[Records with scene code]
________________________
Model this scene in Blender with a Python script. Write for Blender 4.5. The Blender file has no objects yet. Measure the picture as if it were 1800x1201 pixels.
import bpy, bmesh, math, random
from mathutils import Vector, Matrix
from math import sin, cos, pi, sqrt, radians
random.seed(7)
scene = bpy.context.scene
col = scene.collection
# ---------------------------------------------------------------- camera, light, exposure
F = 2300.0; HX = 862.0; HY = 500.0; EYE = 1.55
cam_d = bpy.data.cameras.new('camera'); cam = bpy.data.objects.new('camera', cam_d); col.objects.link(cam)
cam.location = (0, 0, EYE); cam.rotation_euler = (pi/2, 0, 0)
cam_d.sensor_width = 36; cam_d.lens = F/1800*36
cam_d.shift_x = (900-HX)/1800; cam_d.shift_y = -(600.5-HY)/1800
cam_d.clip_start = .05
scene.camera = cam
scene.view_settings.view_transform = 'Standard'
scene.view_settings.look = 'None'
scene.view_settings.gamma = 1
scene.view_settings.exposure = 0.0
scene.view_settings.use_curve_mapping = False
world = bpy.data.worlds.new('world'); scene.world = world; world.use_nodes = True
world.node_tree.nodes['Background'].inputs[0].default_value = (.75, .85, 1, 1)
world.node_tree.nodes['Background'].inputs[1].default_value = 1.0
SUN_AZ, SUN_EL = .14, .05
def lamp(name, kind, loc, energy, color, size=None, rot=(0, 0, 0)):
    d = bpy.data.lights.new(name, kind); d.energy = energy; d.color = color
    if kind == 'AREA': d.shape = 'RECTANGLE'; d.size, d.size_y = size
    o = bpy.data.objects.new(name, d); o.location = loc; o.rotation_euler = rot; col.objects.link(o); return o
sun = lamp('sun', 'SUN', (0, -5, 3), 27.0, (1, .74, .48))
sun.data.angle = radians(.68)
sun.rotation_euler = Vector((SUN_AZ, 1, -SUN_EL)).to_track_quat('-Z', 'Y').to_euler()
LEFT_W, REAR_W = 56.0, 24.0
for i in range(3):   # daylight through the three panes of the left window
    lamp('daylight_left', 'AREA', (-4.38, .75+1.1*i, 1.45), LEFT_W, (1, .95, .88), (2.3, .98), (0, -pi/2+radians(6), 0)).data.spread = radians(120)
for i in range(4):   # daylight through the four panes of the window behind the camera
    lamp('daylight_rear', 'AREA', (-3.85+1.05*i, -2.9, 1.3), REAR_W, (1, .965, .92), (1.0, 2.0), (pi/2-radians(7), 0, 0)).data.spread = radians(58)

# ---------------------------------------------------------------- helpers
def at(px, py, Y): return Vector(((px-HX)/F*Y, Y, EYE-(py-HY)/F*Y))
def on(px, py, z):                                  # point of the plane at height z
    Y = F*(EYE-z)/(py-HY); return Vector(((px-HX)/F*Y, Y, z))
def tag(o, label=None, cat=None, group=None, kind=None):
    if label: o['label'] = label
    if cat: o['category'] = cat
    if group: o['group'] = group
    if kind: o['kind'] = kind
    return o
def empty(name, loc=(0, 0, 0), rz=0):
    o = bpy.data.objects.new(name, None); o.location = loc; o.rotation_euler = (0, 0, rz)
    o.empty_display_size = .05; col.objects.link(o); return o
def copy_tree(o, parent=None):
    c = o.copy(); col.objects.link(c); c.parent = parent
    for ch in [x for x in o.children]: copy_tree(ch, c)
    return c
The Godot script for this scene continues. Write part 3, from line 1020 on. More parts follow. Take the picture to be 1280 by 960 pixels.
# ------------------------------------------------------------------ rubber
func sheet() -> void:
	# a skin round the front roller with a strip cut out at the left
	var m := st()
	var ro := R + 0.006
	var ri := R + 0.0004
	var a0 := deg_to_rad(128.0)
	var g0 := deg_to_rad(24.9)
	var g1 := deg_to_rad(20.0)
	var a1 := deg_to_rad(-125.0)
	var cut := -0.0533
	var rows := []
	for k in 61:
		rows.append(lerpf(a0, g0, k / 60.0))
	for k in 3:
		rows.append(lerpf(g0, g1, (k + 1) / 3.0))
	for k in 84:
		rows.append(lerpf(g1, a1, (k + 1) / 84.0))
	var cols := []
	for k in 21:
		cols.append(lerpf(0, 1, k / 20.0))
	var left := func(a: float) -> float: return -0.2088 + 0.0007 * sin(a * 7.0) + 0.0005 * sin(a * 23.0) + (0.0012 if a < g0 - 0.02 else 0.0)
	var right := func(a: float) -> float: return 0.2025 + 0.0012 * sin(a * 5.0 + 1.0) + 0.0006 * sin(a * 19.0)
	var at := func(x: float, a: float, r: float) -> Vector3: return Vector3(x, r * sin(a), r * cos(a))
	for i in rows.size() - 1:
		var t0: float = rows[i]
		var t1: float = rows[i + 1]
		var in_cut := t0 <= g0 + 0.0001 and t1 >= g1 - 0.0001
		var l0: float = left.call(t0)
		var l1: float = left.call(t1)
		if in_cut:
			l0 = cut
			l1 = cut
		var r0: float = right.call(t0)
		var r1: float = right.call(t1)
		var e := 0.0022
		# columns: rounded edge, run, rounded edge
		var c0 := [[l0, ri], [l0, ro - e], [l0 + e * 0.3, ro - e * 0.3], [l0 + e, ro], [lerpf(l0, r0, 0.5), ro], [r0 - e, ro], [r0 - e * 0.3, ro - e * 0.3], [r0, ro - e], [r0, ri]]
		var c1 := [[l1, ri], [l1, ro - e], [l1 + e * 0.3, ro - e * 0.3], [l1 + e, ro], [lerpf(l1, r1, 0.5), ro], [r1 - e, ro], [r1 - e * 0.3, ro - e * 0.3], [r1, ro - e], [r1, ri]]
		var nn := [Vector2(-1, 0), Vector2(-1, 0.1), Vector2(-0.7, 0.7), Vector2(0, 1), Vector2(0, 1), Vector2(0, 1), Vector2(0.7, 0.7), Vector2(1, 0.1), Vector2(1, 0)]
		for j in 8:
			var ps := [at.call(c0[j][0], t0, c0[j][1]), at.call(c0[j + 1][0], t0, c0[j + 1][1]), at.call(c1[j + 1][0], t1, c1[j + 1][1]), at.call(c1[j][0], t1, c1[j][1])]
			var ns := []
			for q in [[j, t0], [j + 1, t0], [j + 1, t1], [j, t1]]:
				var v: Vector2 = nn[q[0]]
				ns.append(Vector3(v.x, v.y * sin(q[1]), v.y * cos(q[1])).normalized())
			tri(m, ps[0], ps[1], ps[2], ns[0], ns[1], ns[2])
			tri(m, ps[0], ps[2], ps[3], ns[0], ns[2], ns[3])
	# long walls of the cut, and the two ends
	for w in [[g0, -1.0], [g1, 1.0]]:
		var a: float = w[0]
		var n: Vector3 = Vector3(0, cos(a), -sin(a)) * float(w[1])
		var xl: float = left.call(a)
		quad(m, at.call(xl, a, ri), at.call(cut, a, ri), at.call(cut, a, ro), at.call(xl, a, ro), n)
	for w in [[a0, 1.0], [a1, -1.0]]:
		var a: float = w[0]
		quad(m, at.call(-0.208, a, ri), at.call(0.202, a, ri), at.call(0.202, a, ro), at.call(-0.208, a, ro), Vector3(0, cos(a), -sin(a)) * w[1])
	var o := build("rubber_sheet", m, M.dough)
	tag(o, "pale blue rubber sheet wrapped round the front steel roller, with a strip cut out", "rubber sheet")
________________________
Task description
Exactly as written, please output every entry.

Response for this exercise
Model this scene in Blender with a Python script. Write for Blender 4.5. The Blender file has no objects yet. Measure the picture as if it were 1800x1201 pixels.
import bpy, bmesh, math, random
from mathutils import Vector, Matrix
from math import sin, cos, pi, sqrt, radians
random.seed(7)
scene = bpy.context.scene
col = scene.collection
# ---------------------------------------------------------------- camera, light, exposure
F = 2300.0; HX = 862.0; HY = 500.0; EYE = 1.55
cam_d = bpy.data.cameras.new('camera'); cam = bpy.data.objects.new('camera', cam_d); col.objects.link(cam)
cam.location = (0, 0, EYE); cam.rotation_euler = (pi/2, 0, 0)
cam_d.sensor_width = 36; cam_d.lens = F/1800*36
cam_d.shift_x = (900-HX)/1800; cam_d.shift_y = -(600.5-HY)/1800
cam_d.clip_start = .05
scene.camera = cam
scene.view_settings.view_transform = 'Standard'
scene.view_settings.look = 'None'
scene.view_settings.gamma = 1
scene.view_settings.exposure = 0.0
scene.view_settings.use_curve_mapping = False
world = bpy.data.worlds.new('world'); scene.world = world; world.use_nodes = True
world.node_tree.nodes['Background'].inputs[0].default_value = (.75, .85, 1, 1)
world.node_tree.nodes['Background'].inputs[1].default_value = 1.0
SUN_AZ, SUN_EL = .14, .05
def lamp(name, kind, loc, energy, color, size=None, rot=(0, 0, 0)):
    d = bpy.data.lights.new(name, kind); d.energy = energy; d.color = color
    if kind == 'AREA': d.shape = 'RECTANGLE'; d.size, d.size_y = size
    o = bpy.data.objects.new(name, d); o.location = loc; o.rotation_euler = rot; col.objects.link(o); return o
sun = lamp('sun', 'SUN', (0, -5, 3), 27.0, (1, .74, .48))
sun.data.angle = radians(.68)
sun.rotation_euler = Vector((SUN_AZ, 1, -SUN_EL)).to_track_quat('-Z', 'Y').to_euler()
LEFT_W, REAR_W = 56.0, 24.0
for i in range(3):   # daylight through the three panes of the left window
    lamp('daylight_left', 'AREA', (-4.38, .75+1.1*i, 1.45), LEFT_W, (1, .95, .88), (2.3, .98), (0, -pi/2+radians(6), 0)).data.spread = radians(120)
for i in range(4):   # daylight through the four panes of the window behind the camera
    lamp('daylight_rear', 'AREA', (-3.85+1.05*i, -2.9, 1.3), REAR_W, (1, .965, .92), (1.0, 2.0), (pi/2-radians(7), 0, 0)).data.spread = radians(58)

# ---------------------------------------------------------------- helpers
def at(px, py, Y): return Vector(((px-HX)/F*Y, Y, EYE-(py-HY)/F*Y))
def on(px, py, z):                                  # point of the plane at height z
    Y = F*(EYE-z)/(py-HY); return Vector(((px-HX)/F*Y, Y, z))
def tag(o, label=None, cat=None, group=None, kind=None):
    if label: o['label'] = label
    if cat: o['category'] = cat
    if group: o['group'] = group
    if kind: o['kind'] = kind
    return o
def empty(name, loc=(0, 0, 0), rz=0):
    o = bpy.data.objects.new(name, None); o.location = loc; o.rotation_euler = (0, 0, rz)
    o.empty_display_size = .05; col.objects.link(o); return o
def copy_tree(o, parent=None):
    c = o.copy(); col.objects.link(c); c.parent = parent
    for ch in [x for x in o.children]: copy_tree(ch, c)
    return c
The Godot script for this scene continues. Write part 3, from line 1020 on. More parts follow. Take the picture to be 1280 by 960 pixels.
# ------------------------------------------------------------------ rubber
func sheet() -> void:
	# a skin round the front roller with a strip cut out at the left
	var m := st()
	var ro := R + 0.006
	var ri := R + 0.0004
	var a0 := deg_to_rad(128.0)
	var g0 := deg_to_rad(24.9)
	var g1 := deg_to_rad(20.0)
	var a1 := deg_to_rad(-125.0)
	var cut := -0.0533
	var rows := []
	for k in 61:
		rows.append(lerpf(a0, g0, k / 60.0))
	for k in 3:
		rows.append(lerpf(g0, g1, (k + 1) / 3.0))
	for k in 84:
		rows.append(lerpf(g1, a1, (k + 1) / 84.0))
	var cols := []
	for k in 21:
		cols.append(lerpf(0, 1, k / 20.0))
	var left := func(a: float) -> float: return -0.2088 + 0.0007 * sin(a * 7.0) + 0.0005 * sin(a * 23.0) + (0.0012 if a < g0 - 0.02 else 0.0)
	var right := func(a: float) -> float: return 0.2025 + 0.0012 * sin(a * 5.0 + 1.0) + 0.0006 * sin(a * 19.0)
	var at := func(x: float, a: float, r: float) -> Vector3: return Vector3(x, r * sin(a), r * cos(a))
	for i in rows.size() - 1:
		var t0: float = rows[i]
		var t1: float = rows[i + 1]
		var in_cut := t0 <= g0 + 0.0001 and t1 >= g1 - 0.0001
		var l0: float = left.call(t0)
		var l1: float = left.call(t1)
		if in_cut:
			l0 = cut
			l1 = cut
		var r0: float = right.call(t0)
		var r1: float = right.call(t1)
		var e := 0.0022
		# columns: rounded edge, run, rounded edge
		var c0 := [[l0, ri], [l0, ro - e], [l0 + e * 0.3, ro - e * 0.3], [l0 + e, ro], [lerpf(l0, r0, 0.5), ro], [r0 - e, ro], [r0 - e * 0.3, ro - e * 0.3], [r0, ro - e], [r0, ri]]
		var c1 := [[l1, ri], [l1, ro - e], [l1 + e * 0.3, ro - e * 0.3], [l1 + e, ro], [lerpf(l1, r1, 0.5), ro], [r1 - e, ro], [r1 - e * 0.3, ro - e * 0.3], [r1, ro - e], [r1, ri]]
		var nn := [Vector2(-1, 0), Vector2(-1, 0.1), Vector2(-0.7, 0.7), Vector2(0, 1), Vector2(0, 1), Vector2(0, 1), Vector2(0.7, 0.7), Vector2(1, 0.1), Vector2(1, 0)]
		for j in 8:
			var ps := [at.call(c0[j][0], t0, c0[j][1]), at.call(c0[j + 1][0], t0, c0[j + 1][1]), at.call(c1[j + 1][0], t1, c1[j + 1][1]), at.call(c1[j][0], t1, c1[j][1])]
			var ns := []
			for q in [[j, t0], [j + 1, t0], [j + 1, t1], [j, t1]]:
				var v: Vector2 = nn[q[0]]
				ns.append(Vector3(v.x, v.y * sin(q[1]), v.y * cos(q[1])).normalized())
			tri(m, ps[0], ps[1], ps[2], ns[0], ns[1], ns[2])
			tri(m, ps[0], ps[2], ps[3], ns[0], ns[2], ns[3])
	# long walls of the cut, and the two ends
	for w in [[g0, -1.0], [g1, 1.0]]:
		var a: float = w[0]
		var n: Vector3 = Vector3(0, cos(a), -sin(a)) * float(w[1])
		var xl: float = left.call(a)
		quad(m, at.call(xl, a, ri), at.call(cut, a, ri), at.call(cut, a, ro), at.call(xl, a, ro), n)
	for w in [[a0, 1.0], [a1, -1.0]]:
		var a: float = w[0]
		quad(m, at.call(-0.208, a, ri), at.call(0.202, a, ri), at.call(0.202, a, ro), at.call(-0.208, a, ro), Vector3(0, cos(a), -sin(a)) * w[1])
	var o := build("rubber_sheet", m, M.dough)
	tag(o, "pale blue rubber sheet wrapped round the front steel roller, with a strip cut out", "rubber sheet")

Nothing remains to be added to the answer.